On the main stage of the theater, musician Billie Dean Thomas rapped about growing up in Harlem as a lesbian and pursuing her dreams: “I’m the queer B.I.G. … Dollar in my dream. First class the only category I redeem.”

The festival weekend also featured poet Alphonso Kenny, who goes by the moniker Smoove Babii.

Kenny took part in the Spoken Word segment of the festival. He got into poetry in November 2010 when his grandmother died. “My grandmother was an outlet when I needed someone to talk to,” he said in an interview.

Until a week ago he wasn’t sure if he was going to perform because his older brother was recently killed. He said his family pushed him to go through with the festival. “I want people to see the realness and the passion behind [my poetry]. I don’t hide behind big words. It’s raw and uncut.” His poetry deals with his personal struggles in the Bronx and police brutality.

MC Justin Gerell, who introduced jazz group Shereef Keys, wore a shirt saying, “I love my history. I love my culture. I love my people. I love me.”

Collagist Ian Brown and other artists at the festival celebrated their Black heritage. Brown said he makes art to open people’s eyes. His work features Black emperors, powerful Black figures, and aims to make people aware of the contributions of the Black Diaspora, he said.

The Movement Theatre Company also appeared. Eric Lockley, founder of the company, noted that many comedians live uptown but must travel downtown or to Brooklyn to perform.

“It’s the idea that we want to say your voices are important and we want to give them that platform and that comedic space uptown,” said Lockley.

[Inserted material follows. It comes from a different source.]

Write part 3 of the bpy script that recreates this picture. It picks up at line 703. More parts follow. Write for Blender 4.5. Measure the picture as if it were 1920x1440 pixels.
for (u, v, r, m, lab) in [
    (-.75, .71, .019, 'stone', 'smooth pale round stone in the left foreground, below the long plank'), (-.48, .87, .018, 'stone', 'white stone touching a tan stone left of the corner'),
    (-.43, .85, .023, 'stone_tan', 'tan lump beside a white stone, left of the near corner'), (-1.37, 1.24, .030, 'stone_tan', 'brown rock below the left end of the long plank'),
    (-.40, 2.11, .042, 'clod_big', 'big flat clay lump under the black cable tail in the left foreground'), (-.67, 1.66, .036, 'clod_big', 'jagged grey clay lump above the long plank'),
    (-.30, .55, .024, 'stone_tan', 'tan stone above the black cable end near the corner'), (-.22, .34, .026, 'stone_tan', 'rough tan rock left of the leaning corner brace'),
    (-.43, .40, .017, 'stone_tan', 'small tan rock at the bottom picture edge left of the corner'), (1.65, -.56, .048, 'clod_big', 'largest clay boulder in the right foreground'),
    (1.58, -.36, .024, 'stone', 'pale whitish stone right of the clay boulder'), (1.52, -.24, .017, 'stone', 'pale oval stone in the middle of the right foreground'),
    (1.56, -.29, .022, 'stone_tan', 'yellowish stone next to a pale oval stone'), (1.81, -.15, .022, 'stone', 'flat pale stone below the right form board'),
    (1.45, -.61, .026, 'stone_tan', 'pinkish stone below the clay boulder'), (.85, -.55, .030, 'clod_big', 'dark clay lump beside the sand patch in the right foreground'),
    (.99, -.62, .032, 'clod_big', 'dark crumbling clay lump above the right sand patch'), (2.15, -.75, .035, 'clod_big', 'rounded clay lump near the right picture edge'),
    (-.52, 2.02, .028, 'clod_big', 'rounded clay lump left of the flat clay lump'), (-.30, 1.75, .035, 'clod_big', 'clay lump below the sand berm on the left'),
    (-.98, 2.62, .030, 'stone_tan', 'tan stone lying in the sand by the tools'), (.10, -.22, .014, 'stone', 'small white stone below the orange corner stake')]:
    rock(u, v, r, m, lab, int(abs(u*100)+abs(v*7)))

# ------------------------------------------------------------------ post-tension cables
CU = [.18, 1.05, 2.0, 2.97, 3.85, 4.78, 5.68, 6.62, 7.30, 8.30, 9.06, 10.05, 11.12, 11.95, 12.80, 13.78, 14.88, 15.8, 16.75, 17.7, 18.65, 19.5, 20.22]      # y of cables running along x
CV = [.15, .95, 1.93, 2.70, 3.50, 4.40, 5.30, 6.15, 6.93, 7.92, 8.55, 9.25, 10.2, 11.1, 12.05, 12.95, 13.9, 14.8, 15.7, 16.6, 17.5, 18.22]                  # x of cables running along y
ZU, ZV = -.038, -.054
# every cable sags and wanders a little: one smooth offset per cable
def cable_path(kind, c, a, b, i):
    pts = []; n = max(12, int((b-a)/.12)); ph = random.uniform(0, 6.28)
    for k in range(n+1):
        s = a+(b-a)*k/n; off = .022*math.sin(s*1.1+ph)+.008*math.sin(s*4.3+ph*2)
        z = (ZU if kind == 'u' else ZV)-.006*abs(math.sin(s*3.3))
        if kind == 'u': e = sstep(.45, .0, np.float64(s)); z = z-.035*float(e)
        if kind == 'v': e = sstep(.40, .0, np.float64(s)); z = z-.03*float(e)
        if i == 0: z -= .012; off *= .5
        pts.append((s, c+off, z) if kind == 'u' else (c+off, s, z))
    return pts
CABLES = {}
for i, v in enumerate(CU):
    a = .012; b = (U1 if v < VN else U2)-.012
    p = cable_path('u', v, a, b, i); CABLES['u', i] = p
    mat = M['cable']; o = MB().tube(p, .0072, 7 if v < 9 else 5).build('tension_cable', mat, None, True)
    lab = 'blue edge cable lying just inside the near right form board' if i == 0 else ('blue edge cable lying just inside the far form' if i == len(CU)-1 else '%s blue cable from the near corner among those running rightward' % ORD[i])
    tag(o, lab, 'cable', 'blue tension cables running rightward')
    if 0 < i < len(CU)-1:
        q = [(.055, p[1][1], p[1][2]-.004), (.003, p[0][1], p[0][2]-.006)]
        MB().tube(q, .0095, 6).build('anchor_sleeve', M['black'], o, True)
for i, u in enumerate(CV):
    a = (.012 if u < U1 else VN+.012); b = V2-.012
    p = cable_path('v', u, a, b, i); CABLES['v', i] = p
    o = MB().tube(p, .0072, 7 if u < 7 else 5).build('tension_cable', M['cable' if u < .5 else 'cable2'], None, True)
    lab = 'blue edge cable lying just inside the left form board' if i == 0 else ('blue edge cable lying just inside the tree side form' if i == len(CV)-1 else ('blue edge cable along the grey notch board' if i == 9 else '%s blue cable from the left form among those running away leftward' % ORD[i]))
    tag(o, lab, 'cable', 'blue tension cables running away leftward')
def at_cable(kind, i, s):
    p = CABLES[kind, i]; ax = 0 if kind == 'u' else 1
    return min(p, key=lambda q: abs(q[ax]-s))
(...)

He hopes to one day build a space in Harlem where young artists can perform.

Over the weekend, the Theatre Company featured Laugh out Loud (LOL) an improv series by comedic groups Affirmative Action, an all­female minority group, and CPT, Comedic People’s Time, a play on the acronym many black people use in jest, “Colored People’s Time.”

The festival will continue to push for more affordable uptown platforms to showcase art. Until then, there’s always Marcus Garvey Park.